Além das dificuldades inerentes aquela época e local que, castra a infância dos meninos e meninas que substituem as brincadeiras, criatividade e fantasias próprias da idade, pela obrigação de tornarem-se produtivos ao sustento familiar. Porém, a vida no campo por mais dura que possa ser vivida, havia em muitos momentos uma liberdade grande pela possibilidade de convivência com a terra, com o mato e os animais domésticos, do que as crianças da cidade que são “presas” em apartamentos e casas apertadas, cuja vida é pressionada pela violência urbana.
Por mais difícil que tenha sido sua vida, nada se comparou até quando, em um acidente doméstico ficou impossibilitado de vê durante quase dois anos.
(...) Eu fui debaixo do fogo peguei uma brasa assim e me deitei no chão assim, ai quando eu vou encostando a brasa naquele pacotinho era pólvora (lágrimas).
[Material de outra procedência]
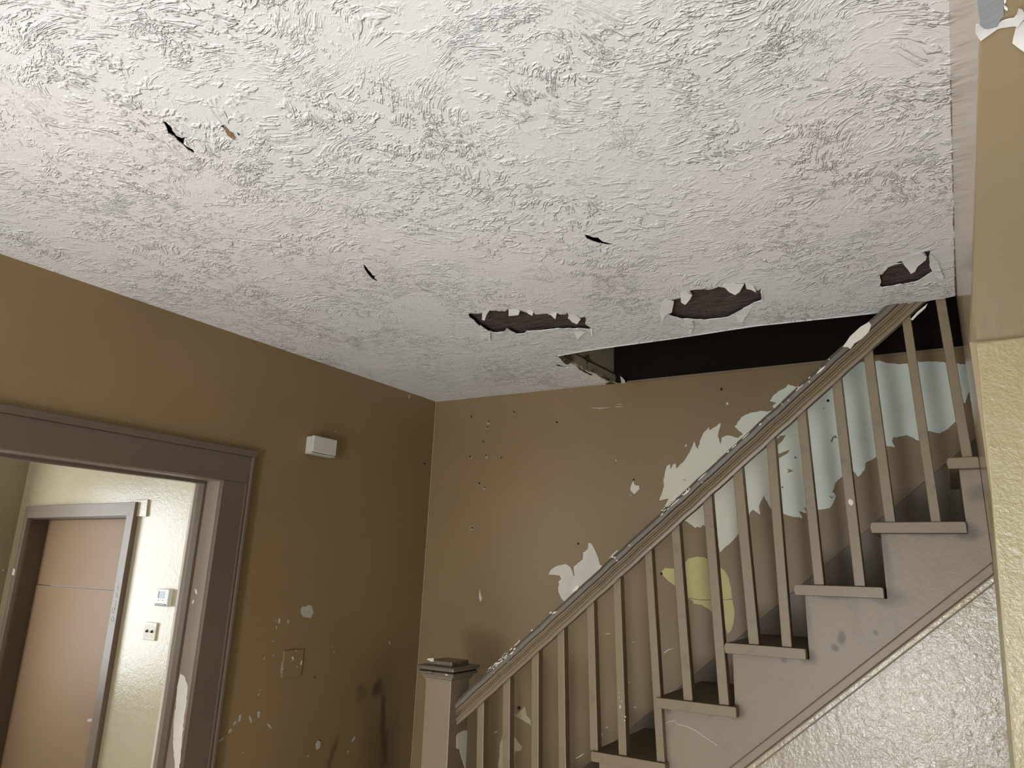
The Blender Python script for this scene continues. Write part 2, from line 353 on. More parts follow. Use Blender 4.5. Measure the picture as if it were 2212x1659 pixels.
# hanging flaps of paint round the holes
def flap(fr, pts, mat, parent, drop=.012, anchor=0, name='peeling_flap'):
    """a curled sheet: outline points get further from the surface away from the anchor point"""
    q = fr.pl(pts, .002); bm = bmesh.new(); ax, ay = q[anchor]; L = max(math.hypot(a-ax, b-ay) for a, b in q)
    top = [bm.verts.new(fr.w(a, b, .0015 + drop*(math.hypot(a-ax, b-ay)/L)**2)) for a, b in q]
    bot = [bm.verts.new(v.co - fr.n*.0009) for v in top]
    f1 = bm.faces.new(top); f2 = bm.faces.new(bot[::-1])
    for i in range(len(q)):
        j = (i+1) % len(q); bm.faces.new((top[i], bot[i], bot[j], top[j]))
    bmesh.ops.triangulate(bm, faces=[f1, f2])
    return mesh(name, bm, mat, parent)
for q, mt in (([(240,557),(262,575),(303,598),(300,645),(285,625),(250,638),(236,600)], M_ceil), ([(770,480),(800,488),(842,515),(820,537),(790,530),(768,512)], M_white),
              ([(650,480),(700,478),(690,507),(668,498)], M_white), ([(410,455),(440,456),(478,463),(470,482),(412,488)], M_white),
              ([(255,470),(300,467),(280,492),(268,515),(252,512)], M_white), ([(515,455),(560,470),(552,486),(525,480)], M_white), ([(805,600),(850,596),(870,590),(850,612),(820,632)], M_white), ([(900,585),(912,583),(910,612),(904,608)], M_white),
              ([(1437,372),(1470,355),(1508,376),(1492,400),(1465,420),(1440,412)], M_white),
              ([(1320,430),(1360,405),(1395,415),(1398,425),(1375,455),(1392,452),(1385,480),(1348,492),(1325,525),(1315,480)], M_white),
              ([(1690,322),(1750,312),(1815,300),(1790,345),(1762,360),(1725,352)], M_white), ([(1825,298),(1870,315),(1890,345),(1860,338),(1830,335)], M_white),
              ([(1878,425),(1850,445),(1770,490),(1778,520),(1805,524),(1840,485)], M_white), ([(1420,525),(1470,527),(1515,530),(1518,560),(1500,595),(1480,592),(1440,550)], M_ceil), ([(1918,345),(1924,340),(1928,405),(1922,408)], M_white)):
    flap(FC, z5(q), mt, ceiling)
for q, mt in (([(548,178),(575,155),(615,135),(668,120),(695,145),(690,165),(640,205),(625,228),(600,240),(578,215),(560,200)], M_white),
              ([(440,218),(480,190),(548,176),(505,195),(465,215),(445,237)], M_white), ([(722,135),(760,175),(800,270),(790,287),(735,245),(712,205)], M_ceil)):
    flap(FC, zoom(1750, 500, 2.764, q), mt, ceiling, .008)
flap(FC, z3([(362,372),(375,385),(378,405),(364,398)]), M_white, ceiling, .006)
flap(FC, z6([(345,690),(375,645),(385,690),(355,748)]), M_white, ceiling, .008)
flap(FC, z6([(1400,830),(1450,870),(1480,910),(1470,980),(1430,985),(1410,900)]), M_white, ceiling, .004)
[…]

Ai queimou os dois olhos. Ai eu fiquei cego. Fiquei cego, quando minha vista veio clarear eu tava com dez anos... Esse irmão meu era quem andava comigo. Eu pedia a ele: me leva lá debaixo do pé de jaca. Que era onde tinha o barro. Eu digo leva eu lá pro pé de jaca pra eu fazer meus bonequinho. Ele levava eu, botava lá, eu me sentava numa pedra, ia lá pegava o barro botava na minha mão. Ai eu ali, eu traçava aquele barro, pelo tato, mas eu já sabia fazer a peça né, ai eu ia fazendo.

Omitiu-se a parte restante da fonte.